He served in the leadership of the Communist Party of Poland's (KPP) youth organization in 1935-1936; disciplined by the Soviet leadership in 1936, a fact that later counted in his favour after Stalinist authorities had purged KPP. Mołojec put himself in charge of the Polish Workers' Party after the 1941 German invasion of the Soviet Union. He was assassinated by his own peers.[1]
In 1939 the Comintern put him in charge of the provisional leadership centre in Paris responsible for re-grouping the purged Polish communist movement. However, little was achieved in the atmosphere of suspicion surrounding the decimated KPP. In 1940 Mołojec was ordered to Moscow and attempts to re-form the KPP were abandoned by the Soviets.
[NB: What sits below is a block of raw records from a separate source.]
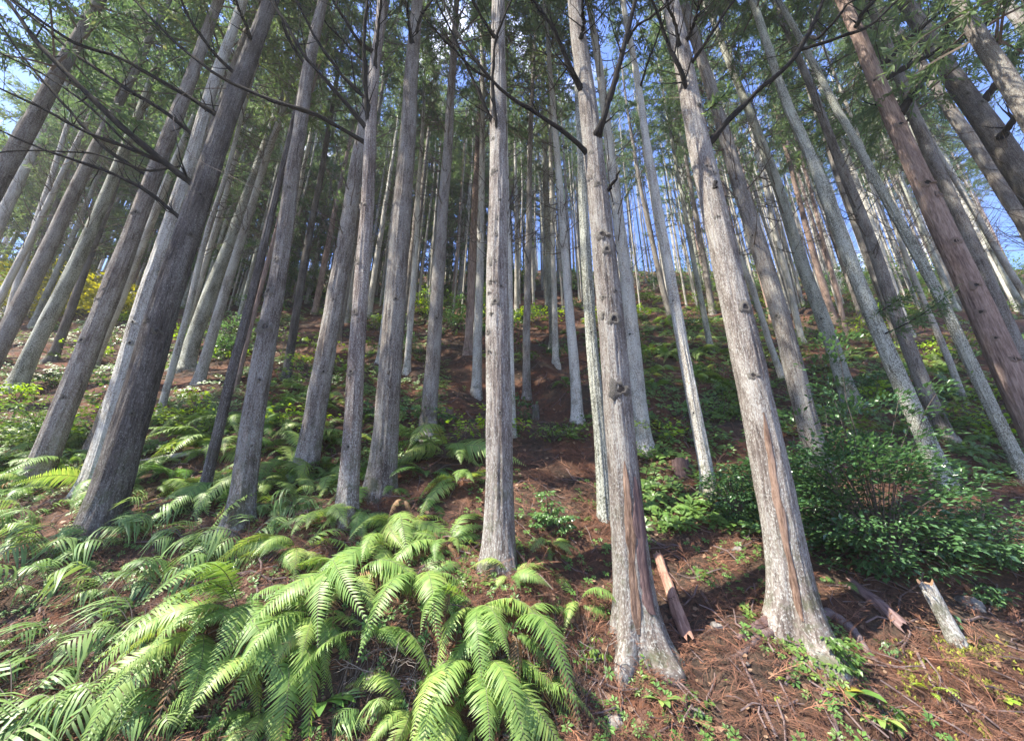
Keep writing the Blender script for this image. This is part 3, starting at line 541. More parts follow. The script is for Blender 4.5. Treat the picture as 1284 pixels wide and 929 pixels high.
for k, pl, w in LIMBS:
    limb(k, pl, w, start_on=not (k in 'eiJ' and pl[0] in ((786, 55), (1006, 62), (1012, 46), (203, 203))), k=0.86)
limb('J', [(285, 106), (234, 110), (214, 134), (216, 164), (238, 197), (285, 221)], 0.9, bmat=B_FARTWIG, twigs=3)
limb('e', [(756, 246), (761, 238), (768, 230)], 5, twigs=0, k=0.96, name='broken_stub')
limb('i', [(889, 226), (893, 232), (896, 236)], 5, twigs=0, k=0.95, name='broken_stub')

# leafy tufts growing straight out of trunks
def tuft(key, px, py, size, n=70, seed=1):
    T = TREES[key]; p, nn, ax, r = surf(T, px, py); g = np.random.default_rng(seed); mb = MB()
    d = nrm(np.array([0.75, -0.55, 0.25]) + 0 * nn); s = np.linspace(0, 1, 7)[:, None]; path = p + d * size * s + np.array([0, 0, 0.25]) * size * s ** 2
    v, f = tube(path - T.B, np.linspace(0.012, 0.004, 7), 5); mb.add(v, f, 1)
    P = []; D = []
    for i in range(n):
        t = g.uniform(0.1, 1); o = p + d * size * t + np.array([0, 0, 0.25]) * size * t * t; dd = nrm(d * 0.5 + g.normal(0, 0.7, 3)); l = g.uniform(0.1, 0.28) * size
        for q in np.linspace(0.2, 1, 6): P.append(o + dd * l * q); D.append(dd + g.normal(0, 0.5, 3))
    P = np.array(P) - T.B; D = np.array(D); mb.many(BLADE, BLADEF, rotmats(D, g.uniform(0, 6, len(P)), g.uniform(0.05, 0.11, len(P))), P, 0)
    return link('leafy_tuft', mb.mesh('leafy_tuft', [L_CEDAR, B_BRANCH], smooth=False), T.root)
tuft('p', 1110, 420, 0.9, seed=4); tuft('i', 884, 150, 0.35, 40, 5); tuft('p', 1090, 400, 0.6, 50, 6)

# ------------------------------------------------------------------ the crowd of thin cedars up the slope
def far_trunk(seed):
    g = np.random.default_rng(seed); H = 21.0; z = np.concatenate([[-1.0], np.arange(0, H + .1, 0.4)]); path = np.stack([0.10 * vnoise(z * 0.16, seed) + 0.02 * vnoise(z * .7, seed + 5), 0.10 * vnoise(z * 0.16, seed + 3), z], 1)
    path[:, :2] -= path[1, :2]; rad = 0.125 * np.clip(1 - z / 22.5, 0.03, 1) ** 0.7
    return [trunk_mesh(path, rad, 14, seed, 0.004, 0.25, b, 1) for b in (B_GREY, B_PALE, B_MOSS, B_RED)]
FT = [far_trunk(400 + i) for i in range(4)]
taken = [T.B[:2] for T in TREES.values()]
main_px = [(k, project(T.path[T.bi:])[0]) for k, T in TREES.items()]
pts = []
g = np.random.default_rng(5); tries = 0
while len(pts) < 225 and tries < 20000:
    tries += 1; y = 10.5 + 31.5 * g.random() ** 0.85; x = g.uniform(-1.55, 1.55) * y * 1.05
    if y < 14 and abs(x) < 5 and g.random() < 0.6: continue
    md = 1.5 if y < 25 else 1.25
    if all((x - a) ** 2 + (y - b) ** 2 > md ** 2 for a, b in taken): pts.append((x, y)); taken.append((x, y))
GF = 'crowd of thin cedars far up the slope'; LF = 'thin straight cedar among the crowd of trunks far up the slope'
def region(x, y):
    px = project(np.array([x, y, float(ground(x, y))]))[0][0]
    return 'at the left' if px < 330 else 'left of centre' if px < 600 else 'before the blue gap' if px < 880 else 'at the right'
BN = ['grey', 'pale', 'olive', 'reddish']
for n, (x, y) in enumerate(pts):
    z = float(ground(x, y)); r = thing('cedar_tree', (x, y, z), LF, 'tree', GF); s = g.uniform(0.8, 1.1); th = g.choice([0.65, 0.8, 1.0, 1.15, 1.3])
    bi = g.choice([0, 1, 1, 1, 2, 3] if True else [0])
    rg = region(x, y); r['label'] = 'thin %s cedar in the crowd far up the slope %s' % (BN[bi], rg); r['group'] = '%s thin cedars far up the slope %s' % (BN[bi], rg)
    r.rotation_euler = (g.normal(0, 0.012), g.normal(0, 0.016), g.uniform(0, 6.28)); r.scale = (1, 1, s)
    t = link('trunk', FT[n % 4][bi], r); t.scale = (th, th, 1)
    hc = g.uniform(9.0, 12.5); c = link('crown', CROWNS[g.integers(5)], r, (0, 0, hc)); c.scale = (0.74, 0.74, (21 - hc) / 9.3); c.rotation_euler = (0, 0, g.uniform(0, 6))
    if n % 3 != 2: d = link('dead_twigs', DEADT[g.integers(3)], r); props(d, kind='stuff'); d.rotation_euler = (0, 0, g.uniform(0, 6))

for n, (px, py, cb) in enumerate([(345, 385, 3), (300, 400, 4), (410, 372, 3), (440, 380, 4), (470, 368, 2.5), (520, 372, 4), (540, 365, 3), (585, 368, 4), (640, 364, 5), (250, 390, 4), (500, 372, 6), (360, 372, 5), (230, 385, 5), (600, 366, 6), (650, 368, 8), (880, 364, 7), (20, 395, 3), (60, 385, 2), (100, 380, 3), (-30, 390, 3), (140, 378, 3), (170, 385, 4), (200, 372, 2), (-80, 400, 4), (120, 400, 5), (40, 410, 6), (230, 370, 3), (270, 368, 3), (310, 370, 3), (330, 366, 4), (390, 366, 3), (420, 366, 5), (455, 366, 4), (560, 366, 6), (300, 382, 2), (350, 375, 2), (385, 380, 2), (425, 372, 2), (480, 374, 3), (535, 376, 3), (575, 374, 4), (-120, 420, 5), (160, 366, 3)]):
    p = hit(px, py); sp_ = 'at the upper left' if px < 400 else 'left of centre' if px < 615 else 'near the middle of the ridge'
    r = thing('cedar_tree', p, 'dark leafy conifer with foliage low on its trunk ' + sp_, 'tree', 'low-crowned conifers ' + sp_); t = link('trunk', FT[n % 4][2], r); t.scale = (1, 1, .9)
    c = link('crown', CROWNS[n % 5], r, (0, 0, cb * .7)); c.scale = (1.45, 1.45, (19.5 - cb) / 9.3); c.rotation_euler = (0, 0, n * 1.3)
far = MB()
for n in range(620):
    y = g.uniform(17, 52); x = g.uniform(-1.5, 1.5) * y
    if min((x - a) ** 2 + (y - b) ** 2 for a, b in taken) < 0.4: continue
    z = np.linspace(-1, g.uniform(13, 19), 12); w_ = g.uniform(.045, .10)
    pth = np.stack([x + 0.25 * vnoise(z * .1, n) + g.normal(0, .012) * z, np.full(12, y), float(ground(x, y)) + z], 1); v, f = tube(pth, w_ * np.linspace(1, .35, 12), 6); far.add(v, f, 0, v)
props(link('distant_cedar_stems', far.mesh('distant_cedar_stems', B_PALE, bark=True)), kind='stuff')
for n, (x, y) in enumerate([(-9.5, 5.5), (-8, 3.5), (-11.5, 8), (-7.2, 6.8), (8.5, 4.5), (10.5, 7.5), (7.2, 3.2), (-13, 5.5)]):
    r = thing('cedar_tree', (x, y, float(ground(x, y))), 'cedar beside the frame whose crown hangs into the top %s corner' % ('left' if x < 0 else 'right'), 'tree', 'crowns hanging into the top %s corner' % ('left' if x < 0 else 'right'))
    t = link('trunk', FT[n % 4][0], r); t.scale = (1.3, 1.3, 1); c = link('crown', CROWNS[n % 5], r, (0, 0, 8)); c.scale = (1.1, 1.1, 1.4)
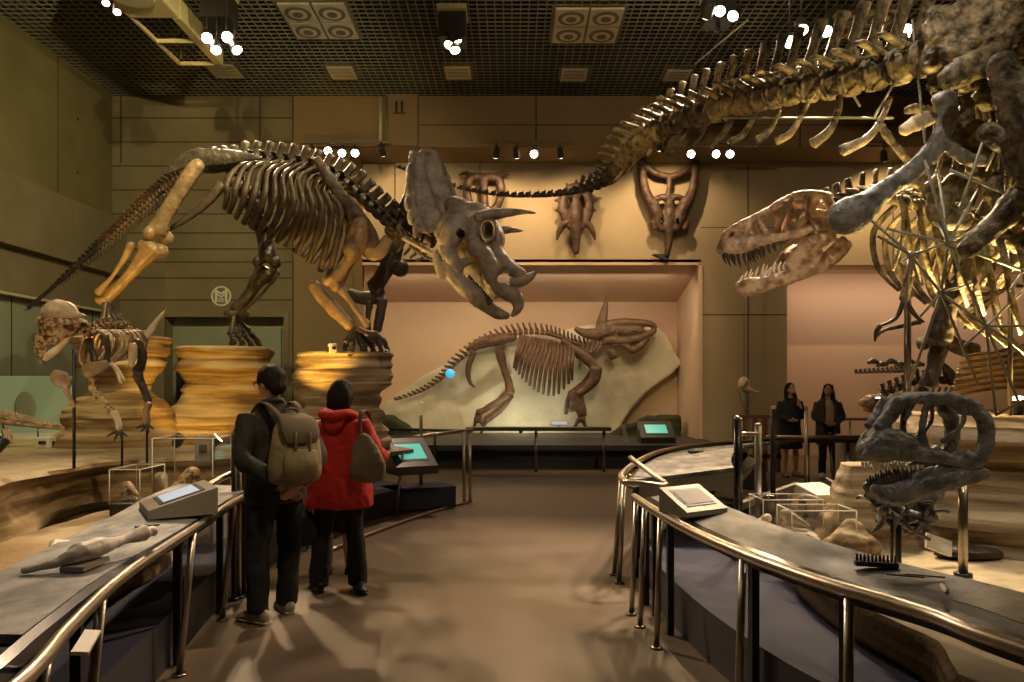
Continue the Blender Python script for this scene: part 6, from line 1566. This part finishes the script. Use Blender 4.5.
for i,(p,tg,pw,an,col) in enumerate([
  ((-1.5,1.0,7.1),(-3.2,8.5,2.5),200,40,(1,.72,.42)),
  ((0.8,1.2,7.1),(-.6,8.3,3.2),700,26,(1,.80,.6)),
  ((3.0,2.0,7.1),(3.0,8.0,3.2),700,26,(1,.78,.55)),
  ((1.0,2.5,7.1),(3.0,5.8,3.3),420,20,(1,.84,.66)),
  ((-2.8,1.5,7.1),(-2.2,3.8,.8),170,60,(1,.82,.66)),
  ((2.4,6.8,7.1),(2.7,4.6,.8),420,36,(1,.84,.68)),
  ((-4.0,3.5,7.1),(-4.4,7.0,.9),420,50,(1,.80,.5)),
  ((-3.0,6.5,6.4),(-8.1,11.5,3.4),950,95,(1,.80,.36)),
  ((-1.4,7.5,6.4),(-5.5,15,3.0),560,90,(1,.80,.42)),
  ((2.0,7.0,7.1),(3.0,15,6.0),300,100,(1,.74,.42)),
  ((.8,1.4,7.1),(2.65,4.3,1.2),420,20,(1,.84,.66)),
  ((.8,2.0,7.1),(-3.4,5.2,.7),700,34,(1,.76,.42)),
  ((6.5,3.2,7.1),(2.8,4.9,.9),500,34,(1,.80,.5))]):
    spotfix(p,tg,'added black fill lamp over the near half of the hall, number %d from the entrance'%(i+1) if 0 else 'unseen black fill lamp added above the near half of the hall',NG,power=pw,ang=an,col=col,top=ZC,lens='lens_warm')
# ================= camera, world =================
cam = bpy.data.cameras.new('camera'); co = bpy.data.objects.new('camera', cam); C.objects.link(co)
cam.sensor_width = 36; cam.lens = F/1024*36; co.location = (0,0,CH); co.rotation_euler = (PI/2,0,0)
cam.shift_y = (CY-341)/1024
bpy.context.scene.camera = co
w = bpy.data.worlds.new('world'); bpy.context.scene.world = w; w.use_nodes = True
w.node_tree.nodes['Background'].inputs[0].default_value = (1,.74,.45,1)
w.node_tree.nodes['Background'].inputs[1].default_value = .04
vs = bpy.context.scene.view_settings
vs.view_transform='Standard'; vs.look='None'; vs.gamma=1; vs.use_curve_mapping=False; vs.exposure=-0.12
for o in bpy.data.objects:
    if '_o' in o: del o['_o']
In November 1942, when Nowotko was killed in mysterious circumstances, Mołojec put himself in charge of the PPR. Some weeks later, Mołojec was executed on the orders of Finder, Fornalska, Władysław Gomułka and Franciszek Jóźwiak, held responsible for arranging Nowotko's murder, a charge that has never been entirely convincingly proven (see also Marceli Nowotko).
In the Polish People's Republic, Mołojec was for many years a nonperson whose role in the Spanish Civil War and the formation of the PPR and its military wing were concealed or glossed over.